Anyway, as a well-bred Baptist, I have grown up in churches that didn’t really do much for Easter.  They didn’t ignore it, generally, of course.  And I do remember a particular sermon Pastor Jackson preached on the fact that Jesus was buried at all (which was unusual for those who were crucified).  It was a very interesting way of getting into the Easter story.  But, I have come to realize that I do not, mostly from lack of practice, have a real sense of purposefully pursuing the cross and resurrection at Easter in a meaningful way.

My current church, which has many good things about it, has pretty much ignored holidays this year.  We didn’t have a Christmas service, and two Sundays before Christmas, we sang one medley of Christmas carols.  And that was it.  Now it’s Easter, and we are having an Easter sermon (which we are supposed to invite people to, according to the letter from the Pastor that we got last week).  No Good Friday service, no communion.  Just a Sunday morning sermon.  It seems oddly insufficient for the magnitude of all that the cross represents.

I only started thinking this way in the last few years.  My husband was raised Methodist, and my in-laws are part of a wonderful Methodist community church.  It was that church, and my MIL, which introduced me to my first experience with Advent at Christmas and a full-week celebration of Easter.  They do services on almost every day of Passover week.  They aren’t long services, but they come together, and they walk the road with Jesus, one day at a time.  I’d never seen anything like it.

Last year was the first year it really struck me how shallow my own celebration of Easter usually is.  So this year, I decided that a daily visit to the Cross would help me prepare my heart more appropriately.  The book is a marvelous one (I’ve owned it for years and read it through every so often), and I’d highly recommend it.  But I do think it’s important to spend time this week really looking again at the walk to the cross: Gethsemane, the trials, the tortures, the agony of becoming sin.  Jesus did all of that because he loves me.  Moment by moment, he chose to continue on the path because if he didn’t, he would lose me forever.  I want to let that reality seep into my soul this week and change me forever. 

6 thoughts on “

  1. Thank  you for this post.  I have read parts of it to several people in the office – wishing that a larger focus was put on the meaning and reason of Easter – I work in a church and we feel some of the staff have lost the focus you s how in what you have said today.

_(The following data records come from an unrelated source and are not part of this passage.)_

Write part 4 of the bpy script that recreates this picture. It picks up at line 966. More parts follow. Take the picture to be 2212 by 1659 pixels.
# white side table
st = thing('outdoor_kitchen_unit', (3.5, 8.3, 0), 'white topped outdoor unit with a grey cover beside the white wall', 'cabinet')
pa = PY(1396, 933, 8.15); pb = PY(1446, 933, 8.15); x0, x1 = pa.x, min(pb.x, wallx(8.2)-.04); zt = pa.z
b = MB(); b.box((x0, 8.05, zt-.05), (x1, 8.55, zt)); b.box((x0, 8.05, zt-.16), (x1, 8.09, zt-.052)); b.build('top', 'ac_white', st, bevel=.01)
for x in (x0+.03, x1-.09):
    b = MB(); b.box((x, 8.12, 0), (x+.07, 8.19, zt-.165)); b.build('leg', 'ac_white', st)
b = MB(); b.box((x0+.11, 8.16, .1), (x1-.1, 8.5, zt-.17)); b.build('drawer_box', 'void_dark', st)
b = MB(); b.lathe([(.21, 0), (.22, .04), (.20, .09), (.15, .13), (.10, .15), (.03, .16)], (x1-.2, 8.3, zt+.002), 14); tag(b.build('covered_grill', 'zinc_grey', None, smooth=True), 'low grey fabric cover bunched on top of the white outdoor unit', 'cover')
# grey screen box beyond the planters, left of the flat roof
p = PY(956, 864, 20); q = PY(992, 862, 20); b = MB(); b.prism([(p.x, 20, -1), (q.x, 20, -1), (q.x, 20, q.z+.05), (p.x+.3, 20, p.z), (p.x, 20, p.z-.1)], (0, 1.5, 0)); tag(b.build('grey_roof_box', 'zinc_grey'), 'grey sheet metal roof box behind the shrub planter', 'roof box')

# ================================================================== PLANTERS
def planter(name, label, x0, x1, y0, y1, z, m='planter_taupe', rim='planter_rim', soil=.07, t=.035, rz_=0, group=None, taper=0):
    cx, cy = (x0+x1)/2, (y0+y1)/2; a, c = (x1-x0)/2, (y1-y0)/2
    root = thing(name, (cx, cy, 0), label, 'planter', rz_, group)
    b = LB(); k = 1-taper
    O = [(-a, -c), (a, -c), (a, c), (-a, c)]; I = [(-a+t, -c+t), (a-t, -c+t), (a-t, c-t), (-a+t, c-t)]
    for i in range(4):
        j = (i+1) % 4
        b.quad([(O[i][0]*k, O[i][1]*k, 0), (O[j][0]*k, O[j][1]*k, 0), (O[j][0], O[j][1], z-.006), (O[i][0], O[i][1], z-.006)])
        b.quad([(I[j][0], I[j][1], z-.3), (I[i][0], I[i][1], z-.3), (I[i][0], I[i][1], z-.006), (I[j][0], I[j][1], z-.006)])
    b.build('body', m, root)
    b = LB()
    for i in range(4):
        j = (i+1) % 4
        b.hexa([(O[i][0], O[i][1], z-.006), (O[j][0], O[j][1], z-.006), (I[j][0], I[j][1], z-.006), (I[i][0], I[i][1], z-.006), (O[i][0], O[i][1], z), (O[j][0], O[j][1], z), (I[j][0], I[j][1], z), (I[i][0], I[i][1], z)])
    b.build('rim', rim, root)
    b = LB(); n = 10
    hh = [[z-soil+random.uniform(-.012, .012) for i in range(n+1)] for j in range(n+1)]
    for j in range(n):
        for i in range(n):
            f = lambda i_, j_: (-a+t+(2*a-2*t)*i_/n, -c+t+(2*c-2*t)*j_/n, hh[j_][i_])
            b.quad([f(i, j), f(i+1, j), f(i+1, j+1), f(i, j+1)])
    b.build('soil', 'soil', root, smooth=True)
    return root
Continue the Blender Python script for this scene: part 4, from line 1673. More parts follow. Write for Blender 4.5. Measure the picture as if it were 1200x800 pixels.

  2. I am of the opinion we should celebrate Easter with the same fervor as Christmas.  I am not always successful at that, but I LOVE those Holy week services.  Maundy Thursday services can be sooooo powerful.  Thanks for the book recommendation!

  3. I think I am going to read that book, too. And thanks for helping us all remember “the Reason for the Season”. We would do well to remember it more often!

  4. Thanks for this post. Lenten season can be full of meaningless tradition or it can be such a heart thing. Every year, I mean to invest more of my heart into this time, and every year, I end up crowding it out. I’ve done it again this year, and it makes me sad. I have six days to turn my heart toward Christ–thank you, Jesus, for your sacrifice and for second chances.

  5. Grace does a whole Holy Week thing, starting on Palm Sunday, which I thought was kind of weird when I first started going there. Okay, I still kind of do. Part of me thinks, “I’m not CATHOLIC, why am I celebrating this?” Kevin does not understand my attitude at all. I guess, like you, I’m just not in the habit of it.